The Hunns having penetrated into Dacia, were left masters of it until the year 453, when Ardaric, King of the Gepidæ, a people previously conquered by Attila and the Hunns, revolted against them, in consequence of Attila’s death. His son and successor, Ellach, marched against them, but being defeated and slain, the Hunns were driven back into Scythia, and the Gepidæ remained masters of all Dacia. They entered into a sort of alliance with the Romans, who agreed to pay them a pension. In 550, their first quarrels with their neighbours, the Lombards, took place; and being sometimes assisted by the Emperor Justinian, they carried on frequent hostilities against them, for the space of eight years, at the end of which both nations resolved to decide the fate of the war by one great battle. The Lombards, under their King Alboin, had previously formed an alliance with the Avars, a people of Scythian extraction; and, assisted by them, they marched to action. Both sides fought with equal valor; but at last victory declared in favour of the Lombards, who, pursuing the Gepidæ, made a great slaughter among them. The Gepidæ, either destroyed, dispersed, or subdued, never after had a king of their own, and ceased to be a nation.

Alboin’s achievements in Dacia attracted the notice of Narses, sent by Justinian to conquer Italy: he made offers to him, and finally engaged him to join the expedition with all his forces. The Lombards thus abandoned their possessions in Dacia and Pannonia to their friends and neighbours the Avars.

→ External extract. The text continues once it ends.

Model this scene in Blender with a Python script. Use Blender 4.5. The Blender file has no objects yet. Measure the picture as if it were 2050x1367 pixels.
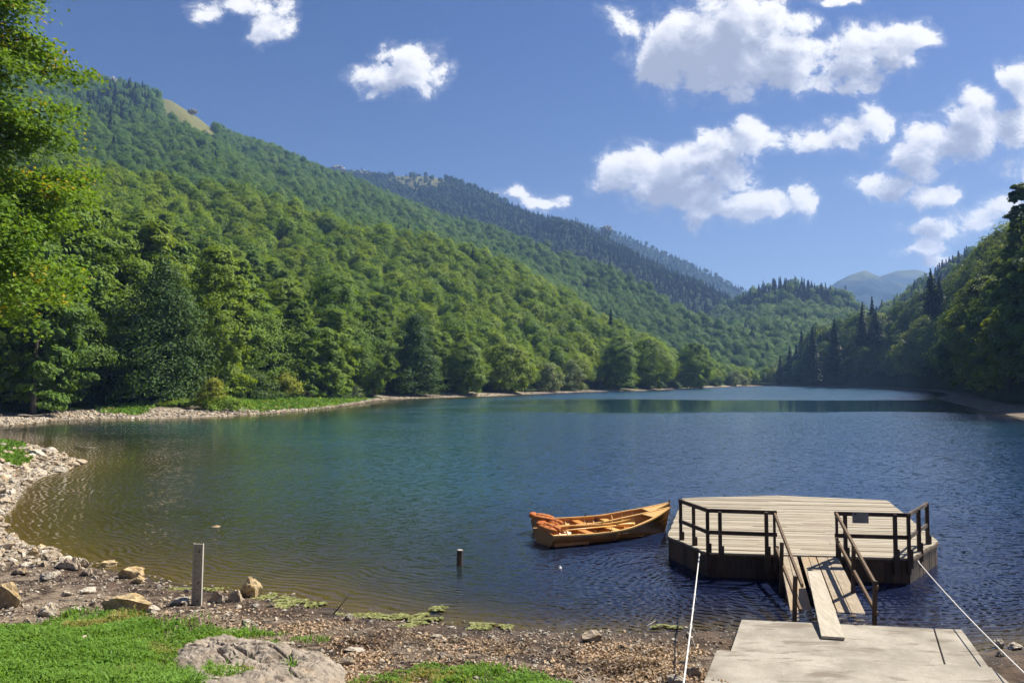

These, also known by the name of White-Hunns, remained in them until their own destruction by the Franks and Bulgarians. In the 7th century, being joined by other barbarous tribes, they pushed their incursions as far as the gates of Constantinople, where they were so completely defeated by the Emperor Heraclius, that they could not recover the blow: it was the original cause of their rapid decline.

Towards the close of the same century, a nation, known under the names of Slaves and Bulgarians, came from the interior of Russia to that part of Mæsia, which has since been called Bulgaria. Soon after a great number of Slaves, headed by their chief Krumo, crossed the Danube, and settled in Dacia, where they have since been known under the name of Wallachs. Opinion varies with respect to the origin of this name. Some historians pretend that the Slaves distinguished by it the Romans of Mæsia; whilst others maintain that they meant by it a people who led a pastoral life, and had given it to the inhabitants of Mæsia, most of whom were shepherds; and that a great number of these, having joined the Slaves in Dacia, the name by degrees became a general one amongst its inhabitants. The modern Wallachians, however, exclude it altogether from their language, and call themselves “Rumunn” or Romans, giving to their country the name of Roman-land, “Tsara-Rumaneska.”

Some former inhabitants of Dacia, joined by a number of Slaves and Bulgarians, separated from the new settlers, and went to the lower part of Dacia lying between the rivers Olt and Danube, where they fixed their habitations. They formed themselves into a nation, and chose for their chief one Bessarabba, to whom they gave the Slavonic title of Bann or regent. The country within his jurisdiction was called Bannat; and it retains to this day the name of Bannat of Crayova, the latter being that of its present capital. Several other petty independent states arose at the same time in various parts of Dacia; but they were frequently annexed to the same sceptre, at other periods dismembered, according to the warlike ardour or indolence and incapacity of their various chiefs. Their general system, however, consisted in making war against the Romans of the lower empire, in which they were seconded by the Slaves and Bulgarians of Mæsia, whom they looked upon as their natural allies. This state of things continued to the close of the 9th century, at which period the Slaves having fallen into decline, various hordes, originally Scythians, successively undertook the conquest of Dacia, driving each other out of it, according to the momentary superiority of the one over the other. The most remarkable of these were the Hazars, the Patzinaces, the Moangoures, the Ouzes, the Koumans, and other Tartars.